C’est pourquoi, cette thématique a toute sa place dans les recherches conduites par le LIPHA, dont la vocation est de nourrir l’interdisciplinarité dans les études du politique, comme le permet la notion de gouvernance multiniveaux de plusieurs manières :

- La notion de gouvernance est commune ou potentiellement commune à plusieurs disciplines puisqu’elle est désormais utilisée en sciences politiques, en gestion ou en économie. Elle fait partie du patrimoine des historiens et désormais des juristes. Si ce n’est pas encore le cas de la notion de gouvernance multiniveaux, on formulera ici l’hypothèse qu’elle a sa place dans une perspective interdisciplinaire, ou à tout le moins pluridisciplinaire.
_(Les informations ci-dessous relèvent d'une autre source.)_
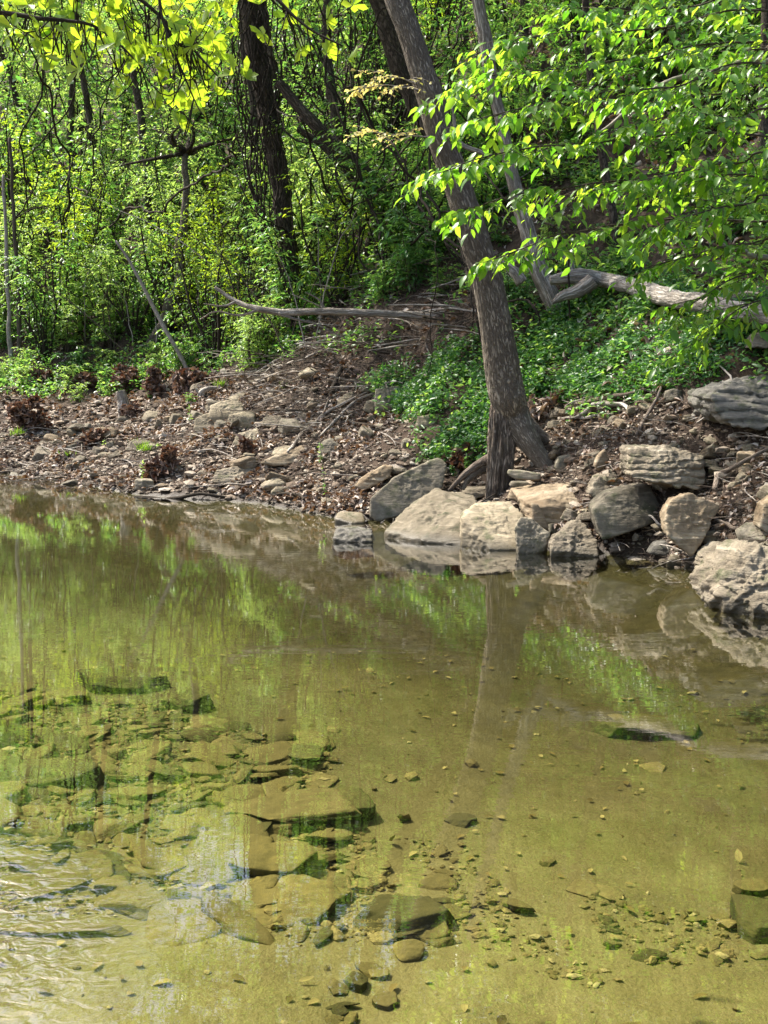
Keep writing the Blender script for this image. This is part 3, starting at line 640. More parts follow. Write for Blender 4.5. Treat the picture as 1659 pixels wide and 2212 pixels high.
# submerged flat stones: individuals
sp = proto_rocks('submerged_stone', ['sub', 'sub', 'sub_pale', 'sub', 'sub_dark'], 15, [(.8, 1.2), (.4, .85), (.10, .2)], ['slab', 'slab', 'slab', 'slab', 'round'], 4, .03)
patch = inpx([(-40, 1485), (340, 1500), (560, 1560), (730, 1600), (690, 1680), (800, 1760), (850, 1880), (1000, 1930), (1000, 1990), (700, 1990), (520, 1985), (280, 1960), (-40, 1960)], -.15)
for x, y in scatter(patch, 300):
    s = float(np.clip(rng.lognormal(-1.95, .45), .06, .34)); place(sp, 'submerged_stone', x, y, gz(x, y) + s * .06, s, rng.uniform(0, 6.3), .16, 'flat olive stone in the crowded stone patch under the left shallows', 'stone', 'flat stones lying under the water')
for poly, n in (([(1250, 1905), (1660, 1930), (1660, 2010), (1440, 2060), (1300, 1990)], 16), ([(850, 1780), (1000, 1790), (1130, 1930), (1050, 2030), (930, 1900)], 16), ([(730, 2080), (860, 2080), (880, 2212), (700, 2212)], 10)):
    for x, y in scatter(inpx(poly, -.2), n):
        s = float(np.clip(rng.lognormal(-2.75, .4), .03, .15)); place(sp, 'submerged_stone', x, y, gz(x, y) + s * .08, s, rng.uniform(0, 6.3), .2, 'small stone in a loose cluster on the sandy creek bed', 'stone', 'flat stones lying under the water')
# finer gravel under the shallows and rubble on the bank: nobody could count it
def rubble(name, mat, pts, smin, smax, flat=.5, seed=5):
    D, F = ico(1); r = np.random.default_rng(seed); n = len(pts); s = np.clip(r.lognormal(math.log(smin * 1.6), .5, n), smin, smax)
    zz = terr(pts[:, 0], pts[:, 1]); V = D[None] * (1 + r.uniform(-.28, .28, (n, len(D), 1))) * (s[:, None, None] / 2)
    V = V * np.stack([r.uniform(.8, 1.3, n), r.uniform(.6, 1, n), r.uniform(flat * .6, flat * 1.3, n)], -1)[:, None]
    a = r.uniform(0, 6.3, n); c, s_ = np.cos(a), np.sin(a); V = np.stack([V[..., 0] * c[:, None] - V[..., 1] * s_[:, None], V[..., 0] * s_[:, None] + V[..., 1] * c[:, None], V[..., 2]], -1)
    tl = r.normal(0, .35, n)[:, None]; V = np.stack([V[..., 0], V[..., 1] * np.cos(tl) - V[..., 2] * np.sin(tl), V[..., 1] * np.sin(tl) + V[..., 2] * np.cos(tl)], -1)
    V = V + np.stack([pts[:, 0], pts[:, 1], zz + s * .12], -1)[:, None]
    mb = MB(); mb.add(V, (np.arange(n)[:, None, None] * len(D) + F[None]).reshape(-1, 3)); o = mb.build(name, mat, smooth=False); return tag(o, kind='stuff')
def mat_rubble(name, stops, sub=False):
    m, nt, nd, lk = newmat(name); g = N_(nt, 'ShaderNodeNewGeometry'); c = ramp(nt, g.outputs['Random Per Island'], stops)
    p = g.outputs['Position']; n2 = noise(nt, p, 60, 4, .65); c = mix(nt, mrange(nt, n2, .4, .7, 0, .6), c, tuple(x * .4 for x in stops[1][1]))
    if not sub: c = mix(nt, mrange(nt, zof(nt, p), .02, .08, .65, 0), c, (.04, .03, .018))
    finish(nt, c, .85, n2, .8, .01, .3); return m
M['rubble'] = mat_rubble('bank_rubble', [(0, (.08, .055, .035)), (.25, (.18, .13, .09)), (.5, (.30, .24, .175)), (.8, (.36, .30, .23)), (1, (.5, .45, .37))])
M['gravel'] = mat_rubble('bed_gravel', [(0, (.12, .10, .04)), (.4, (.22, .18, .08)), (.8, (.3, .25, .12)), (1, (.45, .4, .24))], True)
pg = np.vstack([scatter(patch, 5000), scatter(inpx([(1250, 1905), (1700, 1930), (1700, 2010), (1440, 2060), (1300, 1990)], -.2), 220), scatter(inpx([(850, 1780), (1000, 1790), (1150, 1950), (1350, 2080), (1300, 2110), (1050, 2030), (930, 1900)], -.2), 260),
                scatter(inpx([(-100, 1380), (1700, 1380), (1800, 2300), (-200, 2300)], -.15), 350)])
rubble('creek_gravel', M['gravel'], pg, .012, .09, .35, 5)
bank = inpx([(-60, 1035), (300, 1068), (560, 1086), (720, 1120), (800, 1135), (960, 1110), (1180, 1150), (1300, 1190), (1500, 1232), (1700, 1300), (1700, 900), (1450, 850), (1180, 890), (1060, 960), (950, 1000), (860, 900), (800, 830), (620, 790), (480, 800), (300, 860), (-60, 880)])
rubble('bank_rubble', M['rubble'], scatter(bank, 19000), .026, .22, .42, 6)
bp_ = proto_rocks('bank_stone', ['rock_pale', 'rock_tan', 'rock_rough', 'rock_pale', 'rock_grey', 'rock_rough'], 18, [(.8, 1.2), (.6, 1.0), (.3, .6)], ['slab', 'block', 'slab', 'round'], 4, .05)
lb = inpx([(-60, 1030), (300, 1064), (560, 1082), (720, 1116), (800, 1110), (900, 1010), (860, 900), (800, 830), (620, 790), (520, 800), (400, 850), (-60, 920)])
for x, y in scatter(lb, 175):
    s = float(np.clip(rng.lognormal(-1.65, .45), .1, .5)); place(bp_, 'bank_stone', x, y, gz(x, y) + s * .1, s, rng.uniform(0, 6.3), .25, 'loose limestone piece among dead leaves on the low left bank', 'stone', 'loose stones on the low left bank')
rb = inpx([(1180, 1160), (1300, 1185), (1500, 1228), (1700, 1290), (1700, 930), (1540, 930), (1450, 860), (1200, 890), (1180, 980)])
for x, y in scatter(rb, 122):
    s = float(np.clip(rng.lognormal(-2.1, .45), .05, .34)); place(bp_, 'bank_stone', x, y, gz(x, y) + s * .12, s, rng.uniform(0, 6.3), .3, 'small stone lodged in the steep earth bank at the right', 'stone', 'small stones in the steep right bank')

# ------------------------------------------------------------------ dead leaves and creeper
def on_ground(p, lift=0): return np.stack([p[:, 0], p[:, 1], terr(p[:, 0], p[:, 1]) + lift], -1)
def litter(poly, n, size=.075, seed=1, lift=.02, mat='litter', name='dead_leaves'):
    p = on_ground(scatter(poly, n)); cl = fbm(p * 1.8, 4, 90); p = p[cl > rng.normal(-.12, .2, n)]; n = len(p); p[:, 2] += rng.uniform(.0, lift * 2.2, n) + .03 * np.clip(fbm(p * 1.8, 4, 90), 0, 1)
    d = rv(n) * (1, 1, .35); nr = rv(n, .5) + UP; mb = MB()
    leaves(mb, p, d, nr, size * rng.uniform(.6, 1.4, n), size * rng.uniform(.4, .9, n), 'hi', .35, rng.uniform(-.2, .6)); return tag(mb.build(name, M[mat]), kind='stuff')
litter(lb, 9500, .08); litter(rb, 1700, .06, lift=.03)
hillp = inpx([(-200, 900), (400, 850), (620, 780), (880, 850), (1100, 900), (1300, 860), (1500, 860), (1900, 860), (1900, -50), (1000, -50), (400, 200), (-200, 400)])
litter(hillp, 26000, .10, lift=.03)
ivyp = [inpx([(1110, 700), (1160, 690), (1300, 640), (1500, 690), (1660, 760), (1560, 830), (1500, 850), (1420, 862), (1300, 866), (1200, 900), (1120, 880)]),
        inpx([(1060, 700), (960, 770), (850, 815), (800, 850), (840, 890), (880, 940), (900, 990), (960, 1020), (1050, 1005), (1070, 900)]),
        inpx([(1180, 560), (1450, 600), (1700, 700), (1700, 760), (1500, 700), (1300, 650), (1160, 700), (1060, 720)])]
_iv = inpx([(860, 760), (1060, 640), (1180, 540), (1450, 560), (1700, 660), (1700, 880), (1540, 850), (1400, 900), (1200, 930), (1060, 1020), (900, 1010), (800, 900), (760, 820)])
mb = MB(); p = on_ground(scatter(_iv, 9000)); cl = fbm(p * 1.9, 4, 44); p = p[cl > .05]; n = len(p); p[:, 2] += rng.uniform(.02, .26, n)
leaves(mb, p, rv(n) * (1, 1, .5), rv(n, .4) + UP + (0, -.3, 0), rng.uniform(.04, .11, n), rng.uniform(.025, .06, n), 'hi', .15, .25)
tag(mb.build('mixed_undergrowth', M['leaf_mid']), kind='stuff')
mb = MB()
for q, n in zip(ivyp, (19000, 11000, 9000)):
    p = on_ground(scatter(q, n)); cl = fbm(p * 2.4, 4, 40); keep = cl > rng.normal(-.3 if n > 12000 else -.15, .22, n); p = p[keep]; cl = cl[keep]; n = len(p)
    p[:, 2] += rng.uniform(.02, 1, n) * (.10 + .16 * np.clip(cl + .3, 0, 1))
    leaves(mb, p, rv(n) * (1, 1, .5) + (0, -.25, -.1), rv(n, .45) + UP * .9 + (0, -.45, 0), rng.uniform(.035, .07, n), rng.uniform(.02, .04, n), 'hi', .15, .2)
tag(mb.build('groundcover', M['ivy']), kind='stuff')
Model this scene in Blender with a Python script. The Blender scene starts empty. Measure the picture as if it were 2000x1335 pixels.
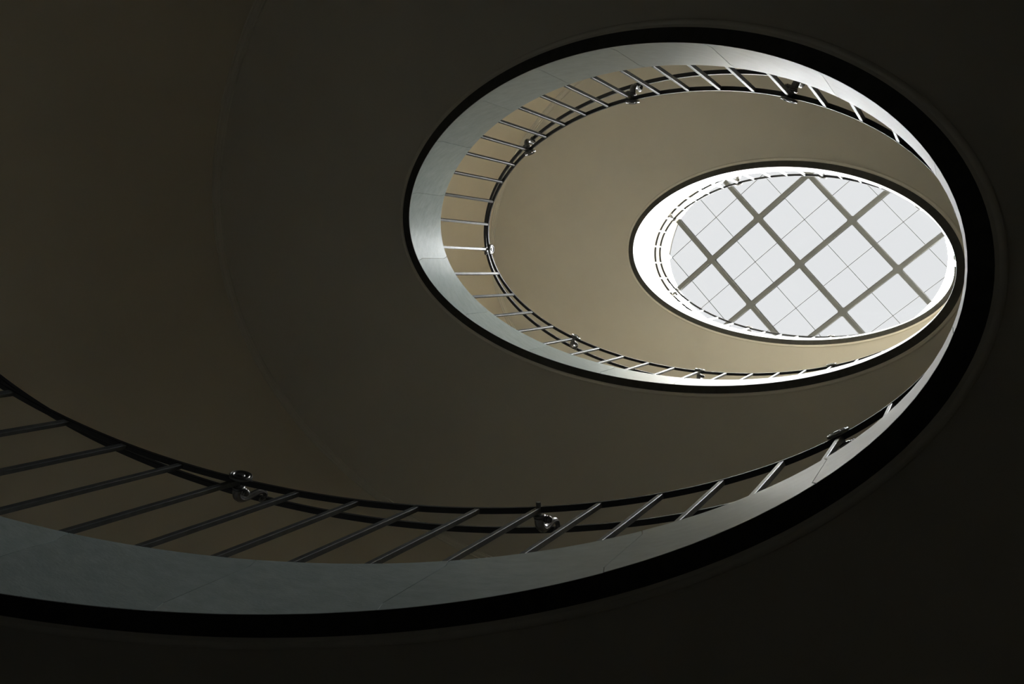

- Une approche thématique de la gouvernance multiniveaux est enrichie en étant transversale et interdisciplinaire. Elle peut aider à modifier la manière d’aborder ou de construire les objets d’étude et à réinterroger la relation entre méthodes et sujets d’analyse. On peut ainsi aborder des objets relevant des domaines de l’emploi, de l’éducation, de la santé, de l’environnement, de la sécurité, des finances publiques autour de la notion de gouvernance multiniveaux en les mettant en relation avec l’analyse des évolutions de de la conduite des politiques publiques, de la démocratie, de l’Etat et des relations internationales.

C'est notamment le sens de l'IDEP 2016, organisé en septembre de cette même année par le LIPHA.